Allowing farmers to lease their land to bigger farm contractors would open the doors for the introduction of modern farming and maximise land productivity, advocates of the land reform say.

"The reform would create both an economy of scale – raising efficiency and lowering agricultural production costs – but also resolve the problem of idle land left by migrants to the cities," argues Lu Zixiu, an expert on rural affairs in Anhui province where farmers have been allowed to experiment with leasing their land rights.

But even liberal reformers are worried that unregulated land transactions could lead to the reemergence of the hated landlord class, which the 1949 communist revolution claimed to have exterminated.

Social tensions in the countryside are rife and the majority of them are caused by land abuses. The agriculture ministry says that in 2006 there were 130,000 registered cases of land abuse in the countryside. In 2007 the official number had risen to 170,000.

One school of thought believes China should retain state ownership of the land extending instead the land leases to 70 years, which it argues would allow households to plan long-term for their livelihood.

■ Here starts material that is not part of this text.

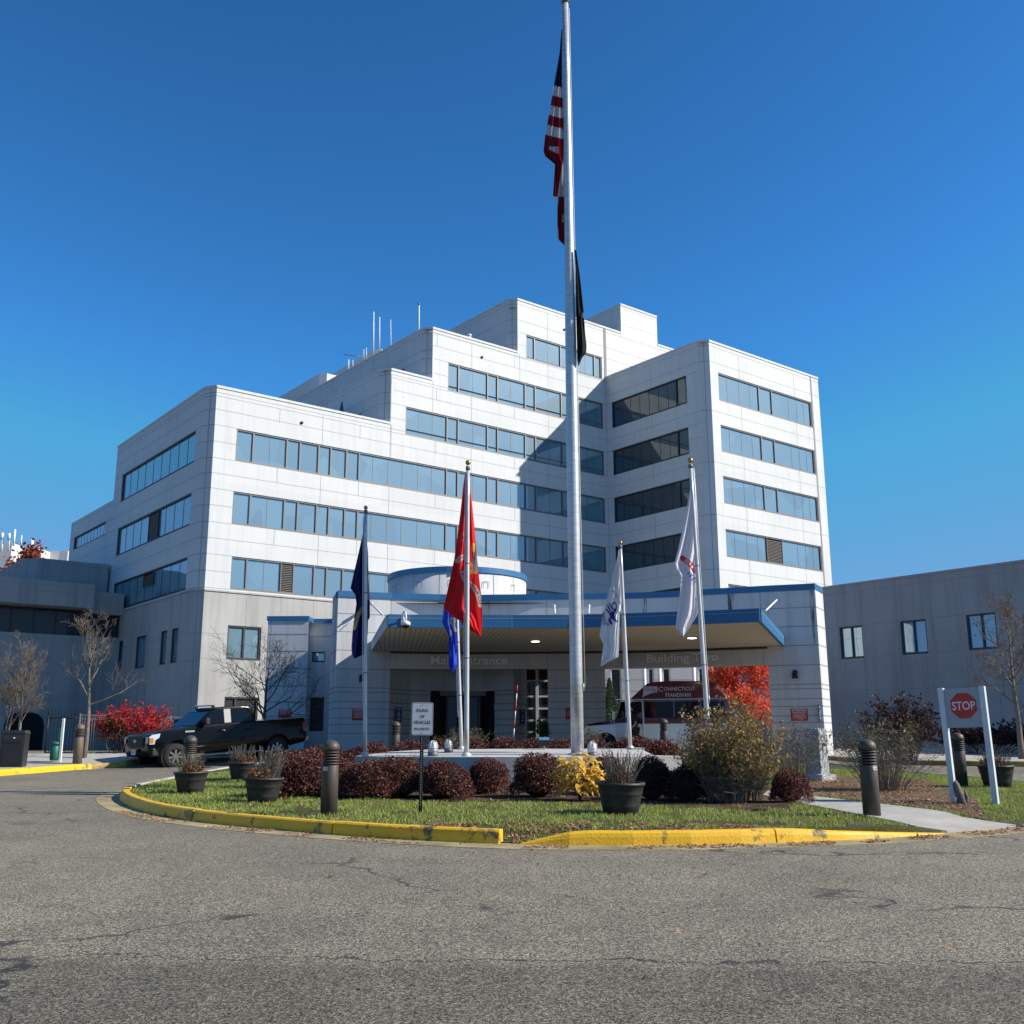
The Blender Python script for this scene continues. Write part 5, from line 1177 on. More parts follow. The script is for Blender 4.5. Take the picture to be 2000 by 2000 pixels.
for i, (ang, s) in enumerate(((R(-65), '018'), (R(-115), '314'))):
    o = [q for q in bpy.data.objects if q.parent is None and q.name.startswith('light_bollard') and q['label'] == spots[i][1]][0]
    c = Vector((math.cos(ang), math.sin(ang), 0)) * .1265; rt = Vector((-math.sin(ang), math.cos(ang), 0)); mb = MB(); z = .635
    mb.quad(c - rt * .038 + Vector((0, 0, z)), c + rt * .038 + Vector((0, 0, z)), c + rt * .038 + Vector((0, 0, z + .05)), c - rt * .038 + Vector((0, 0, z + .05)))
    tg = mb.build('number_tag', M['white'], o)
    text_mesh('digits', s, .06, .036, M['black_metal'], tg, c * 1.01 + Vector((0, 0, z + .025)), right=rt, extrude=.004)
# ------------------------------------------------------------------ planters
M['lav'] = leafmat('dry_stalks', [(.16, .14, .11), (.26, .23, .18), (.11, .10, .07)], .1)
M['drybrown'] = leafmat('dry_brown_leaves', [(.20, .08, .03), (.32, .13, .05), (.12, .05, .03)], .2)
def stalks(rng, n, r, h, lean, m, name, parent, z0=0.0, th=.004, leaves=0, c=(0, 0)):
    V = []; F = []
    for i in range(n):
        a = rng.uniform(0, 6.28); q = r * math.sqrt(rng.random()) ; x, y = c[0] + q * math.cos(a), c[1] + q * math.sin(a); H = h * rng.uniform(.55, 1.1)
        dx, dy = lean * (x - c[0]) / r * rng.uniform(.3, 1.2) + rng.uniform(-.3, .3) * lean, lean * (y - c[1]) / r * rng.uniform(.3, 1.2) + rng.uniform(-.3, .3) * lean
        prev = None; k = 3; w_ = th
        for j in range(k):
            t0, t1 = j / k, (j + 1) / k
            p0 = (x + dx * t0 ** 1.5, y + dy * t0 ** 1.5, z0 + H * t0); p1 = (x + dx * t1 ** 1.5, y + dy * t1 ** 1.5, z0 + H * t1)
            for ang in (a, a + 1.57):
                cx, cy = math.cos(ang) * w_, math.sin(ang) * w_; b = len(V); V += [(p0[0] - cx, p0[1] - cy, p0[2]), (p0[0] + cx, p0[1] + cy, p0[2]), (p1[0] + cx, p1[1] + cy, p1[2]), (p1[0] - cx, p1[1] - cy, p1[2])]; F.append((b, b + 1, b + 2, b + 3))
        for j in range(leaves):
            t = rng.uniform(.35, 1.0); p = (x + dx * t ** 1.5, y + dy * t ** 1.5, z0 + H * t); s_ = rng.uniform(.008, .018); e = [rng.uniform(-1, 1) for _ in range(6)]
            b = len(V); V += [p, (p[0] + e[0] * s_, p[1] + e[1] * s_, p[2] + s_), (p[0] + e[0] * s_ * 1.5 + e[3] * s_, p[1] + e[1] * s_ * 1.5 + e[4] * s_, p[2] + s_ * 1.6), (p[0] + e[3] * s_, p[1] + e[4] * s_, p[2] + s_ * .6)]; F.append((b, b + 1, b + 2, b + 3))
    return npmesh(name, V, F, m, parent)
def leafcloud(rng, n, fn, size, m, name, parent, asp=.6):
    V = np.zeros((n * 4, 3), np.float32); g = np.random.default_rng(rng.randint(0, 10 ** 6))
    pts = np.array([fn(rng) for _ in range(n)], np.float32)
    a = g.normal(size=(n, 3)); a /= np.linalg.norm(a, axis=1, keepdims=True); b = g.normal(size=(n, 3)); b -= a * (a * b).sum(1, keepdims=True); b /= np.linalg.norm(b, axis=1, keepdims=True)
    s = (size * g.uniform(.45, 1.0, size=(n, 1)) ** 1.3 * 1.75).astype(np.float32)
    V[0::4] = pts - a * s; V[1::4] = pts + b * s * asp; V[2::4] = pts + a * s; V[3::4] = pts - b * s * asp
    return npmesh(name, V, np.arange(n * 4).reshape(n, 4), m, parent)
def planter(loc, label, seed, sc=1.0, tall=.42, brown=1, rtop=.325):
    rng = random.Random(seed); t = empty('barrel_planter', loc, label, 'planter', 'dark barrel planters'); t.scale = (sc,) * 3; t.rotation_euler = (R(rng.uniform(-2, 2)), R(rng.uniform(-2, 2)), rng.uniform(0, 6))
    mb = MB(); mb.lathe([(.235, -.02), (.25, .10), (.256, .105), (.262, .12), (.285, .26), (.292, .265), (.298, .28), (.315, .385), (.335, .39), (.335, .425), (.30, .425), (.295, .36), (.01, .36)], 32); mb.build('barrel', M['pot'], t)
    mb = MB(); mb.lathe([(.296, .362), (.15, .385), (.01, .39)], 20); mb.build('potting_soil', M['soil'], t)
    stalks(rng, 90, .20, tall, .16, M['lav'], 'dry_lavender_stalks', t, .37, .0035, 7, (.05, .0))
    if brown: leafcloud(rng, 420, lambda r: (lambda a, q: (-.08 + q * math.cos(a), -.03 + q * math.sin(a), .38 + r.random() ** 1.5 * .17))(r.uniform(0, 6.28), .2 * math.sqrt(r.random())), .022, M['drybrown'], 'withered_flowers', t)
    return t
planter(G(1212, 1590, .13), 'dark barrel planter on the lawn in front of the yellow leafed plant', 1, 1.08, .50)
planter(G(512, 1568, .13), 'dark barrel planter of tall dry stalks beside the leftmost clipped red shrub', 2, 1.0, .52)
planter(atY(378, 20.2, .13), 'dark barrel planter in front of the bollard near the front wheel of the pickup', 3, .97, .42)
planter(atY(475.5, 24.6, .13), 'dark barrel planter on the grass in front of the rear door of the pickup', 4, .98, .42)
planter(atY(1940, 21.2, .13), 'dark barrel planter behind the right post of the stop sign', 5, 1.05, .36)
# ------------------------------------------------------------------ signs
def local(t): return Vector(t.location)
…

"It makes a difference to the peasant family whether they have the land just for 30 years or for much longer," says Lu Xueyi, sociologist with the Chinese Academy of Social Sciences.

Researchers are uncertain though whether the new land policy contains even this change from the current status quo. Commenting on the approved reform, State Council researcher Xu Xiaoqing said the emphasis is on stability.

"There are no radical changes to the existing policies – only a guarantee that the government would support farmers’ efforts to profit from their land rights by leasing or transferring them," Xu told Beijing’s Xinjingbao newspaper. "I don’t think there will be a big departure from the household-contractibility system because land management on a big scale is not suitable to China’s conditions".